## What this task involves
Write again exactly the lines in the listing below, starting at the line with "What Blender Python" and ending at the line with "PI = math.pi", both included. Pictures are not copied.
* * *
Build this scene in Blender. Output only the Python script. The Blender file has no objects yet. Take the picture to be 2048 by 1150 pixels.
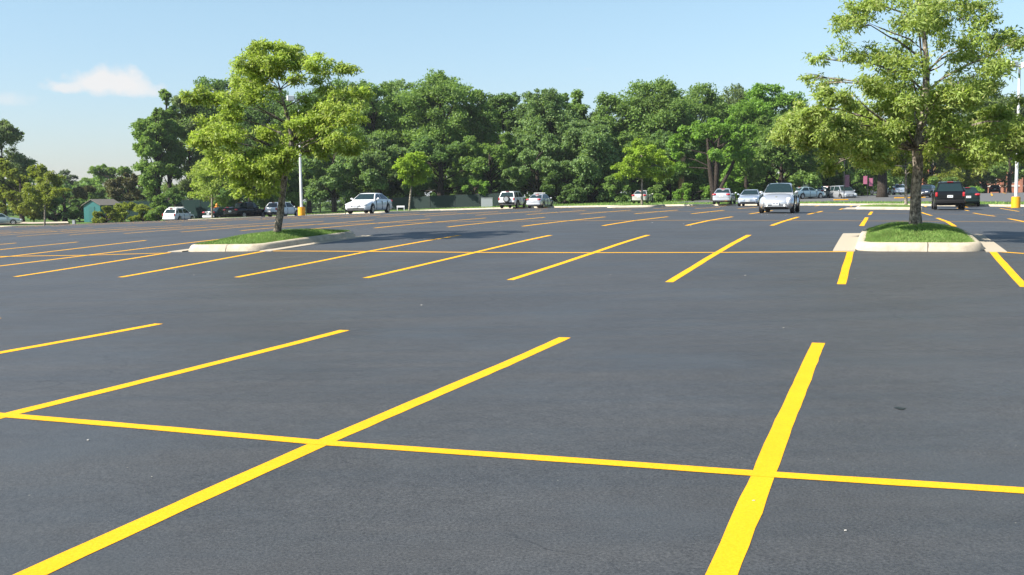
import bpy, bmesh, math, random
import numpy as np
from mathutils import Vector, Matrix

SC = bpy.context.scene
COL = SC.collection
R = math.radians
# ---------------------------------------------------------------- camera
EYE, FPX, PITCH, ROLL = 1.65, 2133.35, 0.083923, -0.011708
cam_d = bpy.data.cameras.new('camera')
cam = bpy.data.objects.new('camera', cam_d); COL.objects.link(cam)
cam_d.sensor_width = 36.0; cam_d.lens = FPX / 2048 * 36.0
cam_d.clip_start = 0.05; cam_d.clip_end = 6000
cam.location = (0, 0, EYE)
cam.matrix_world = (Matrix.Translation((0, 0, EYE)) @ Matrix.Rotation(math.pi/2 - PITCH, 4, 'X') @ Matrix.Rotation(ROLL, 4, 'Z'))
SC.camera = cam
# ---------------------------------------------------------------- sun and sky
SUN = Vector((-0.68, -0.28, 0.67)).normalized()
SUN_EL = math.asin(SUN.z); SUN_AZ = math.atan2(SUN.x, SUN.y)
sd = bpy.data.lights.new('sun', 'SUN'); sd.energy = 5.0; sd.angle = R(0.5); sd.color = (1, .95, .86)
so = bpy.data.objects.new('sun', sd); COL.objects.link(so)
so.rotation_euler = SUN.to_track_quat('Z', 'Y').to_euler()
SC.view_settings.view_transform = 'Standard'; SC.view_settings.look = 'None'
SC.view_settings.exposure = 1.1; SC.view_settings.gamma = 1.0
W = bpy.data.worlds.new('World'); SC.world = W; W.use_nodes = True
nt = W.node_tree; nd = nt.nodes; lk = nt.links
bg = nd['Background']; bg.inputs['Strength'].default_value = 0.088
sky = nd.new('ShaderNodeTexSky'); sky.sky_type = 'NISHITA'; sky.sun_disc = False
sky.sun_elevation = SUN_EL; sky.sun_rotation = SUN_AZ
sky.altitude = 100; sky.air_density = 1.15; sky.dust_density = 0.55; sky.ozone_density = 4.0

def ray(px, py):                                # view direction of a point of the 2048 x 1150 photograph
    sx, sy = px - 1024, py - 575
    c, s = math.cos(ROLL), math.sin(ROLL)
    x, y = (c*sx + s*sy) / FPX, -(-s*sx + c*sy) / FPX
    v = Vector((x, math.cos(PITCH) + y*math.sin(PITCH), -math.sin(PITCH) + y*math.cos(PITCH)))
    return v / v.y

def M(op, a, b=None, clamp=False):
    n = nd.new('ShaderNodeMath'); n.operation = op; n.use_clamp = clamp
    for i, q in enumerate((a, b)):
        if q is None: continue
        if isinstance(q, (int, float)): n.inputs[i].default_value = q
        else: lk.new(q, n.inputs[i])
    return n.outputs[0]
tc = nd.new('ShaderNodeTexCoord')
sx_ = nd.new('ShaderNodeSeparateXYZ'); lk.new(tc.outputs['Generated'], sx_.inputs[0])
rp = nd.new('ShaderNodeValToRGB'); lk.new(sx_.outputs['Z'], rp.inputs[0])       # a little haze-white low down, brighter above
rp.color_ramp.elements[0].position = .03; rp.color_ramp.elements[0].color = (.75, .76, .88, 1)
rp.color_ramp.elements[1].position = .17; rp.color_ramp.elements[1].color = (1, .97, .90, 1)
tm = nd.new('ShaderNodeMix'); tm.data_type = 'RGBA'; tm.blend_type = 'MULTIPLY'; tm.inputs['Factor'].default_value = 1
lk.new(sky.outputs[0], tm.inputs['A']); lk.new(rp.outputs[0], tm.inputs['B'])
cur = tm.outputs['Result']
# small fair-weather clouds: each a noise-edged patch of the sky around one compass direction
for (az, el, wa, wb, thr, op, sc) in ((-20.3, 5.9, 2.65, .95, .0, .95, 30), (-22.4, 5.6, 1.3, .45, .02, .8, 45), (-18.6, 5.5, 1.6, .6, .05, .7, 45),
                                      (-25.5, 4.9, 2.6, .8, .15, .5, 30), (4.1, 6.7, .9, .3, .2, .35, 50), (-24.3, 3.9, 1.2, .7, .3, .4, 40)):
    a, e = R(az), R(el)
    d0 = Vector((math.sin(a)*math.cos(e), math.cos(a)*math.cos(e), math.sin(e)))
    rt = Vector((math.cos(a), -math.sin(a), 0)); up = rt.cross(d0)
    def dot(v, k):
        n = nd.new('ShaderNodeVectorMath'); n.operation = 'DOT_PRODUCT'; lk.new(tc.outputs['Generated'], n.inputs[0])
        n.inputs[1].default_value = v*k; return n.outputs['Value']
    ka, kb = 1/math.sin(R(wa)), 1/math.sin(R(wb))
    X, Y, Z = dot(rt, ka), dot(up, kb), dot(d0, 1)
    Yl = M('MULTIPLY', M('MINIMUM', Y, 0), 1.7)       # flatter base
    Y2 = M('ADD', M('MAXIMUM', Y, 0), Yl)
    rr = M('SQRT', M('ADD', M('MULTIPLY', X, X), M('MULTIPLY', Y2, Y2)))
    nz = nd.new('ShaderNodeTexNoise'); nz.inputs['Scale'].default_value = sc; nz.inputs['Detail'].default_value = 6; nz.inputs['Roughness'].default_value = .58
    lk.new(tc.outputs['Generated'], nz.inputs['Vector'])
    den = M('SUBTRACT', M('SUBTRACT', 1.0, rr), M('MULTIPLY', M('SUBTRACT', nz.outputs[0], .5 - thr), 2.6))
    den = M('MULTIPLY', den, 1.5, True)
    den = M('MULTIPLY', den, M('GREATER_THAN', Z, 0))
    den = M('MULTIPLY', den, op)
    mx = nd.new('ShaderNodeMix'); mx.data_type = 'RGBA'
    lk.new(den, mx.inputs['Factor']); lk.new(cur, mx.inputs['A'])
    mx.inputs['B'].default_value = (4.75, 4.72, 4.72, 1)
    cur = mx.outputs['Result']
lk.new(cur, bg.inputs['Color'])
SC.cycles.max_bounces = 8; SC.cycles.transparent_max_bounces = 4; SC.cycles.transmission_bounces = 6
SC.cycles.diffuse_bounces = 5; SC.cycles.glossy_bounces = 3

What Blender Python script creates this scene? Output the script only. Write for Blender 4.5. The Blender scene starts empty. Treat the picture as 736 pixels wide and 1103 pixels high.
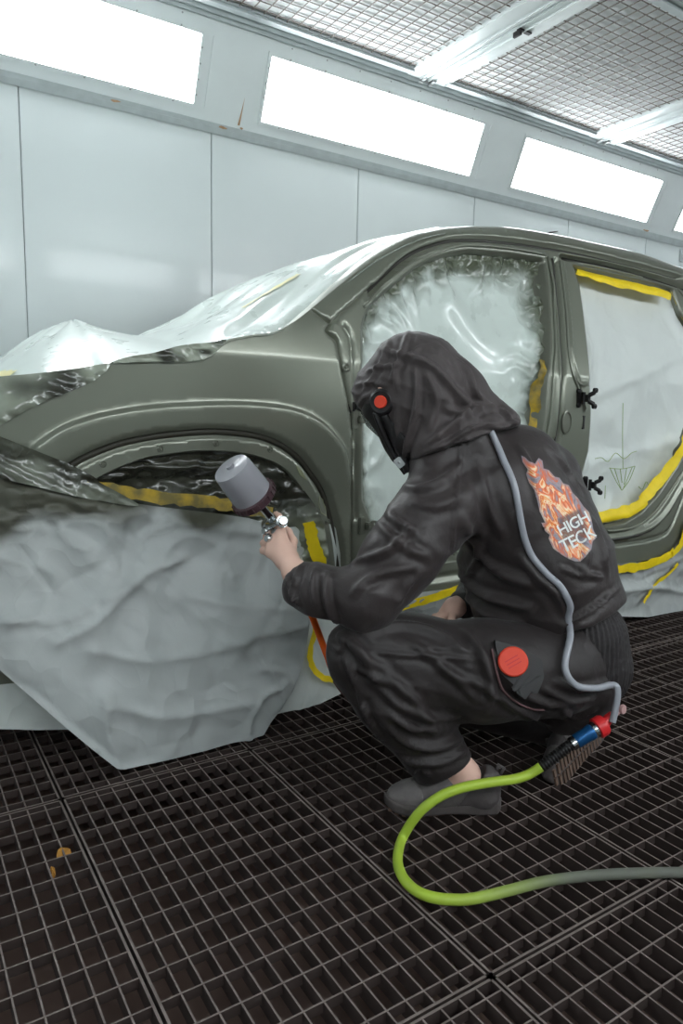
import bpy, bmesh, math, random
import numpy as np
from mathutils import Vector, Matrix
from mathutils.bvhtree import BVHTree
from mathutils.geometry import delaunay_2d_cdt
random.seed(7); np.random.seed(7)
S = bpy.context.scene
COL = S.collection
PI = math.pi

# ------------------------------------------------------------------ camera
F = 768.1; CX, CY = 368.0, 551.5
YAW, PITCH, ROLL = [math.radians(v) for v in (32.907, 8.085, 1.231)]
CAM = np.array([0, 0, 1.0])
FW = np.array([math.sin(YAW)*math.cos(PITCH), math.cos(YAW)*math.cos(PITCH), -math.sin(PITCH)])
_r = np.array([math.cos(YAW), -math.sin(YAW), 0.0]); _u = np.cross(_r, FW)
RT = math.cos(ROLL)*_r+math.sin(ROLL)*_u
UP = -math.sin(ROLL)*_r+math.cos(ROLL)*_u
def ray(x, y): return RT*(x-CX)/F-UP*(y-CY)/F+FW
def W(x, y, D): return CAM+ray(x, y)*D
def onY(x, y, Y): d = ray(x, y); return CAM+d*(Y/d[1])
def onZ(x, y, z): d = ray(x, y); return CAM+d*((z-1)/d[2])
def onS(x, y, fn):                     # ray against Y = fn(X, Z)
    Y = 2.0
    for _ in range(12):
        p = onY(x, y, Y); Y = float(fn(np.array([p[0]]), np.array([p[2]]))[0])
    return onY(x, y, Y)
cd = bpy.data.cameras.new('camera'); cam = bpy.data.objects.new('camera', cd); COL.objects.link(cam)
cd.sensor_fit = 'VERTICAL'; cd.sensor_height = 36; cd.sensor_width = 24; cd.lens = 36*F/1103
cd.clip_start = 0.02; cd.clip_end = 60
M = Matrix([[RT[i], UP[i], -FW[i], CAM[i]] for i in range(3)]+[[0, 0, 0, 1]]); cam.matrix_world = M
S.camera = cam

# ------------------------------------------------------------------ materials
def lin(c):
    return tuple(((v/255)/12.92 if v/255 <= .04045 else ((v/255+.055)/1.055)**2.4) for v in c)+(1,)
def mat(name, rgb, rough=.5, metal=0, coat=0, spec=.5, var=0, vscale=8, bump=0, bscale=60, emit=None, trans=0, alpha=1, sheen=0, var2=None, detail=4, coatr=.05, bdist=.004, ior=1.45):
    m = bpy.data.materials.new(name); m.use_nodes = True; nt = m.node_tree; N = nt.nodes; L = nt.links
    b = N['Principled BSDF']; I = b.inputs
    I['Base Color'].default_value = lin(rgb); I['Roughness'].default_value = rough; I['Metallic'].default_value = metal
    I['Coat Weight'].default_value = coat; I['Coat Roughness'].default_value = coatr; I['Specular IOR Level'].default_value = spec
    I['Transmission Weight'].default_value = trans; I['Alpha'].default_value = alpha; I['Sheen Weight'].default_value = sheen; I['IOR'].default_value = ior
    tc = N.new('ShaderNodeTexCoord')
    if var or var2:
        n = N.new('ShaderNodeTexNoise'); n.inputs['Scale'].default_value = vscale; n.inputs['Detail'].default_value = detail
        L.new(tc.outputs['Object'], n.inputs['Vector'])
        r = N.new('ShaderNodeValToRGB'); L.new(n.outputs['Fac'], r.inputs['Fac'])
        c = lin(rgb); d = lin(var2) if var2 else tuple(x*(1-var) for x in c[:3])+(1,)
        r.color_ramp.elements[0].position = .35; r.color_ramp.elements[1].position = .65
        r.color_ramp.elements[0].color = d; r.color_ramp.elements[1].color = c
        L.new(r.outputs['Color'], I['Base Color'])
    if bump:
        n2 = N.new('ShaderNodeTexNoise'); n2.inputs['Scale'].default_value = bscale; n2.inputs['Detail'].default_value = 5
        L.new(tc.outputs['Object'], n2.inputs['Vector'])
        bp = N.new('ShaderNodeBump'); bp.inputs['Strength'].default_value = bump; bp.inputs['Distance'].default_value = bdist
        L.new(n2.outputs['Fac'], bp.inputs['Height']); L.new(bp.outputs['Normal'], I['Normal'])
    if emit:
        I['Emission Color'].default_value = lin(rgb); I['Emission Strength'].default_value = emit
    return m
def mat_attr(name, c0, c1, attr, rough0=.4, rough1=.4, coat=0, metal=0, bump=0, bscale=30, bdist=.004, spec=.5, noise=0, trans=0, crinkle=0, cscale=30, cdist=.01, cbase=0):
    """two colours mixed by a point attribute (overspray, dust, wrinkle shade)"""
    m = mat(name, c0, rough0, metal, coat, spec, bump=bump, bscale=bscale, bdist=bdist, trans=trans)
    nt = m.node_tree; N = nt.nodes; L = nt.links; b = N['Principled BSDF']
    a = N.new('ShaderNodeAttribute'); a.attribute_name = attr
    mx = N.new('ShaderNodeMix'); mx.data_type = 'RGBA'
    mx.inputs[6].default_value = lin(c0); mx.inputs[7].default_value = lin(c1)
    src = a.outputs['Fac']
    if noise:
        n = N.new('ShaderNodeTexNoise'); n.inputs['Scale'].default_value = 9; n.inputs['Detail'].default_value = 6
        tc = N.new('ShaderNodeTexCoord'); L.new(tc.outputs['Object'], n.inputs['Vector'])
        ma = N.new('ShaderNodeMath'); ma.operation = 'MULTIPLY_ADD'; L.new(n.outputs['Fac'], ma.inputs[0]); ma.inputs[1].default_value = noise*2; ma.inputs[2].default_value = -noise
        ad = N.new('ShaderNodeMath'); ad.operation = 'ADD'; ad.use_clamp = True; L.new(ma.outputs[0], ad.inputs[0]); L.new(src, ad.inputs[1]); src = ad.outputs[0]
    if crinkle:      # fine creases: cell borders, stronger where the sheet is gathered
        tc = N.new('ShaderNodeTexCoord'); nn = N.new('ShaderNodeTexNoise'); nn.inputs['Scale'].default_value = cscale*.35
        L.new(tc.outputs['Object'], nn.inputs['Vector'])
        vm = N.new('ShaderNodeVectorMath'); vm.operation = 'MULTIPLY_ADD'; L.new(nn.outputs['Color'], vm.inputs[0]); vm.inputs[1].default_value = (5/cscale,)*3; L.new(tc.outputs['Object'], vm.inputs[2])
        vo = N.new('ShaderNodeTexVoronoi'); vo.feature = 'F1'; vo.inputs['Scale'].default_value = cscale; L.new(vm.outputs[0], vo.inputs['Vector'])
        ms = N.new('ShaderNodeMath'); ms.operation = 'MULTIPLY_ADD'; L.new(a.outputs['Fac'], ms.inputs[0]); ms.inputs[1].default_value = crinkle; ms.inputs[2].default_value = cbase; ms.use_clamp = True
        b2 = N.new('ShaderNodeBump'); b2.inputs['Distance'].default_value = cdist; L.new(ms.outputs[0], b2.inputs['Strength']); L.new(vo.outputs['Distance'], b2.inputs['Height'])
        if b.inputs['Normal'].links: L.new(b.inputs['Normal'].links[0].from_socket, b2.inputs['Normal'])
        L.new(b2.outputs['Normal'], b.inputs['Normal'])
    L.new(src, mx.inputs[0]); L.new(mx.outputs[2], b.inputs['Base Color'])
    mr = N.new('ShaderNodeMapRange'); mr.inputs['To Min'].default_value = rough0; mr.inputs['To Max'].default_value = rough1
    L.new(src, mr.inputs['Value']); L.new(mr.outputs[0], b.inputs['Roughness'])
    return m
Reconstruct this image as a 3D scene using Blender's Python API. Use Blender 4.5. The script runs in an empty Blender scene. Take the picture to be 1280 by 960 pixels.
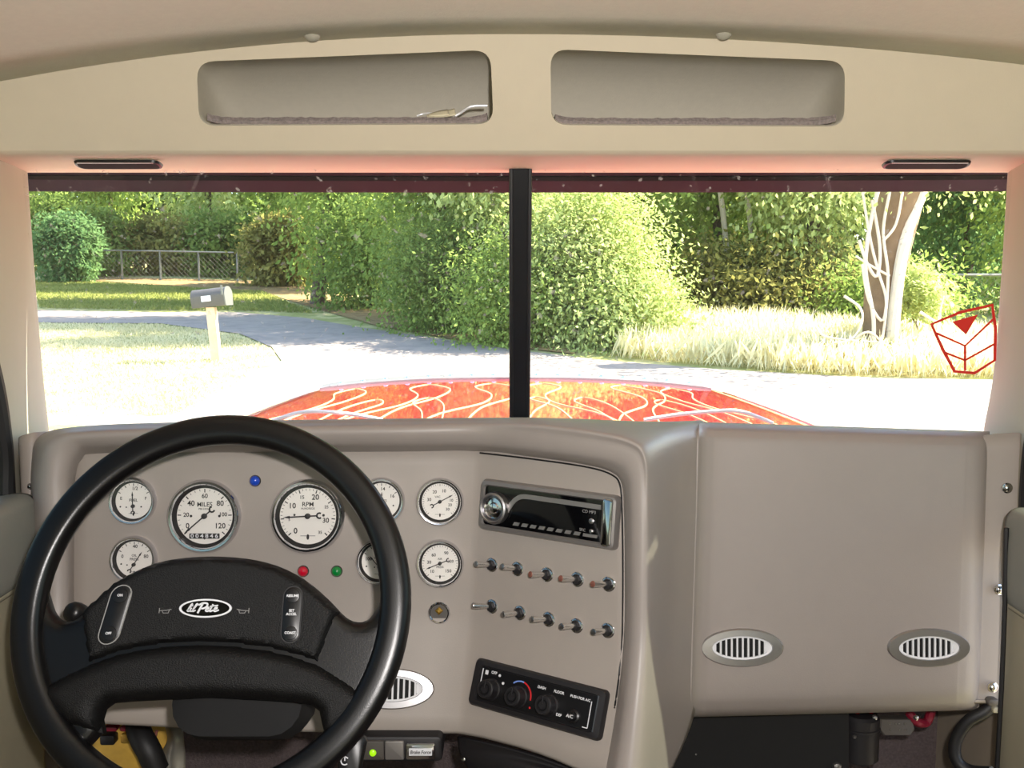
import bpy, math, random
import numpy as np
from mathutils import Vector, Matrix
from mathutils.geometry import delaunay_2d_cdt
random.seed(7); rng = np.random.default_rng(7)
SC = bpy.context.scene; COL = SC.collection
# ------------------------------------------------------------------ camera
FPX = 1244.0; H = 1.9; YH = 350.0
TH = math.atan((480 - YH) / FPX)
cam = bpy.data.objects.new('camera', bpy.data.cameras.new('camera')); COL.objects.link(cam)
cam.data.sensor_fit = 'HORIZONTAL'; cam.data.sensor_width = 36.0; cam.data.lens = 36.0 * FPX / 1280
cam.data.clip_start = 0.02; cam.data.clip_end = 400
cam.location = (0, 0, H); cam.rotation_euler = (math.pi / 2 - TH, 0, 0); SC.camera = cam
# ------------------------------------------------------------------ world, sun, flash, exposure
W = bpy.data.worlds.new('sky'); SC.world = W; W.use_nodes = True
nt = W.node_tree; bg = nt.nodes['Background']
sky = nt.nodes.new('ShaderNodeTexSky'); sky.sky_type = 'NISHITA'; sky.sun_disc = False
SUN = Vector((0.80, 0.12, 0.76)).normalized()
sky.sun_elevation = math.asin(SUN.z); sky.sun_rotation = math.atan2(SUN.x, SUN.y)
nt.links.new(sky.outputs[0], bg.inputs[0]); bg.inputs[1].default_value = 0.92
sl = bpy.data.lights.new('sun', 'SUN'); sl.energy = 31.0; sl.angle = math.radians(0.55); sl.color = (1, .93, .80)
so = bpy.data.objects.new('sun', sl); COL.objects.link(so); so.rotation_euler = SUN.to_track_quat('Z', 'Y').to_euler()
fl = bpy.data.lights.new('camera_flash', 'SPOT'); fl.energy = 46; fl.shadow_soft_size = 0.014
fl.spot_size = math.radians(95); fl.spot_blend = 0.6; fl.color = (1, .95, .92)
fo = bpy.data.objects.new('camera_flash', fl); COL.objects.link(fo)
fo.location = (0.045, -0.01, H + 0.055); fo.rotation_euler = (math.pi / 2 - TH, 0, 0)
vs = SC.view_settings; vs.view_transform = 'Standard'; vs.look = 'None'; vs.gamma = 1; vs.exposure = 0.0; vs.use_curve_mapping = False
SC.cycles.max_bounces = 8; SC.cycles.transparent_max_bounces = 12; SC.cycles.sample_clamp_indirect = 6
# ------------------------------------------------------------------ projection helpers (reading places off the photo, then real depth)
O = np.array([0, 0, H]); RX = np.array([1., 0, 0])
FW = np.array([0, math.cos(TH), -math.sin(TH)]); UP = np.array([0, math.sin(TH), math.cos(TH)])
def D(px, py): return FW + (px - 640) / FPX * RX + (480 - py) / FPX * UP
def P(px, py, Y):
    d = D(px, py); return O + d * (Y / d[1])
def plane(a, b, c):
    n = np.cross(b - a, c - a); n = n / np.linalg.norm(n)
    return (a, -n if n[1] > 0 else n)
def hit(px, py, pl):
    a, n = pl; d = D(px, py); return O + d * (((a - O) @ n) / (d @ n))
def fmat(o, n, up=(0, 0, 1)):
    n = np.array(n, float); n /= np.linalg.norm(n)
    u = np.cross(up, n); u /= np.linalg.norm(u); v = np.cross(n, u)
    return Matrix(((u[0], v[0], n[0], o[0]), (u[1], v[1], n[1], o[1]), (u[2], v[2], n[2], o[2]), (0, 0, 0, 1)))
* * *
## Solution to the exercise
What Blender Python script creates this scene? Output the script only. Write for Blender 4.5. The Blender scene starts empty. Treat the picture as 736 pixels wide and 1103 pixels high.
import bpy, bmesh, math, random
import numpy as np
from mathutils import Vector, Matrix
from mathutils.bvhtree import BVHTree
from mathutils.geometry import delaunay_2d_cdt
random.seed(7); np.random.seed(7)
S = bpy.context.scene
COL = S.collection
PI = math.pi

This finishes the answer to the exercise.